I only get one carry-on bag and one “personal item”, which happens to also look a lot like a bag. :-) Let’s call the latter the “computer bag” as that’s a permissible “personal item”. The stuff in these two categories tends to be mixed between the carry-on and the “computer bag”, which does sometimes have a computer in it (or it’s in the backpack). Usually stuff that I know I won’t need while traveling goes into the carry-on. It’s larger, and it locks. So I put it in an overhead bin and forget about it, while I concentrate on the pain and discomfort of modern air travel. The other bag goes under the seat in front of me, which fortuitously assists with my traveling discomfort. After all, who really needs a place to put their legs?

When I know that I’m going to be on a particularly small “puddle jumper”, like a small CRJ, then I plan for the items in this category to be gate checked. In those cases, I have to pack the vital and breakable items separately and in a bag (or bags) that will 100%, definitely, without a doubt fit in the cabin of whatever the plane is. (It helps to know planes well.) For puddle jumpers, everything in the “Carry-on but Gate-checkable” category goes into a bag that will be gate checked.

Checked Luggage (aka, Everything Else)
Mostly this is clothing, toiletries, etc., but I also put my tripod in my checked bag. It’s just too unwieldily to carry on, and I figure that should I try to carry it on sooner or later some TSA agent will decide that it looks like a potential weapon. The idea of then stuffing a carbon fiber tripod into a bin full of bottled water, nail clippers and other incredibly-dangerous, confiscated items really doesn’t appeal to me. So I pack it and cross a few fingers. Any strobe stands, light modifiers, etc. also end up in checked luggage. There are also a lot more various cables as well as lens and sensor cleaning supplies that go into my checked luggage. And, of course, the Leatherman has to be checked.

Over the last few years my checked luggage has usually been one or two Storm Cases.

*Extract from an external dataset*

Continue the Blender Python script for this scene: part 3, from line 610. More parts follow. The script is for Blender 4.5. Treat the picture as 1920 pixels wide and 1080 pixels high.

Unfortunately, they’re quite heavy. And recently, on every single one of my trips they have exceeded the maximum weight allowance for checked bags (usually by a pound or less but sometimes a bit more). Admittedly, stuffing one with nine liters of olive oil didn’t help, but what’s a boy to do? You just can’t get the really, really good stuff on this side of the Atlantic. I haven’t been forced to pay extra yet, but it’s just a matter of time. So I’ve changed luggage. I now have a ridiculously-expensive but exceptionally light polycarbonate suitcase. Empty it weighs 13 pounds (or nearly 6 liters of olive oil!) LESS than my Storm Case. That’s a huge difference; so we’ll see how it goes.

Well, that’s my strategy. It’s three categories, and a combination of bags that includes two carry-ons or one carry-on and one gate-checked, nearly carry-on and then one or two checked bags. I really can’t claim to have perfected it yet as it sometimes feels like performance art, but these are the strategies that currently work for me.

PS – My new computer isn’t yet connected to my photo library; so no photo with this post. I’ll sort that out when I get back, but I hope to post a couple of times from Nepal (and perhaps Thailand).

5 Responses to “Packing 101”

  1. Ed says:

    Ooof, so much to think about and organize. Sounds like a real job to do. Have a great trip though!

  2. The continuous travel odisy of the photographer :-)
    I take my camera gear is a small Pelikan case that fits overhead or under the cair.
    The problem is that it weighs 17.5kg and the limit the airlines allow is 7kg!
    I’ve used authority, begging and joking to overcome the obstacles and get it on board with me. I keep telling the ground staf that surely if I was 20kg heavier they would still allow me a 7kg bag and since I’m so slim they should simply let me go :-)
    I’ve been lucky so far and I hope that the fact that I read this post now does nor mean I will have a problem tomorrow morning on the small plane going to Manali on my way to Spiti.
    Let’s see. If something happens I’ll consider blaming you for the evil eye :-) )
    Have a good trip :-) Sephi

  3. Chris Ward says:

    How do you go about getting something gate checked? What size is it? Are you only gate checking this if you can’t take it on board, or planned to check.

    So total number? 4?

    1) Carry on
    2) personal item
    3) gate checked item
    4) check and pray item

  4. Jeffrey Chapman says:

    Chris, it’s one carry-on that is sometimes gate-checked and one personal item that is always carried on.

    Gate-check usually occurs in one of two ways. For planes that have a jetway, they give you a gate-check tag to put on your bag and have you leave the bag at the end of the jetway as you board the plane. When you disembark they return your bag to you on the arrival jetway. For planes that are on the tarmac (ie, you have to go outside), they usually have you deposit bags to gate-check (always with a gate-check tag) into a trolley. You retrieve in the same way (from a trolley next to the plane upon arrival). This is only done on small commuter planes. Basically they take your carry-on from you and put it directly into a cargo area of the plane and then return it to you. In an ideal world, it works smoothly, and they treat your bag with respect. In the real world they sometimes just throw them from the plane onto the tarmac, which, of course, is extremely hard and not very kind to the likes of lenses.

    Sephi, I swear that whatever happens it won’t be my fault, but I’ll cross my fingers for you as well!

    Thanks Ed.

  5. Jeffrey,

    I really, really wish I was worrying about packing to go with you right about now…Enjoy the trip!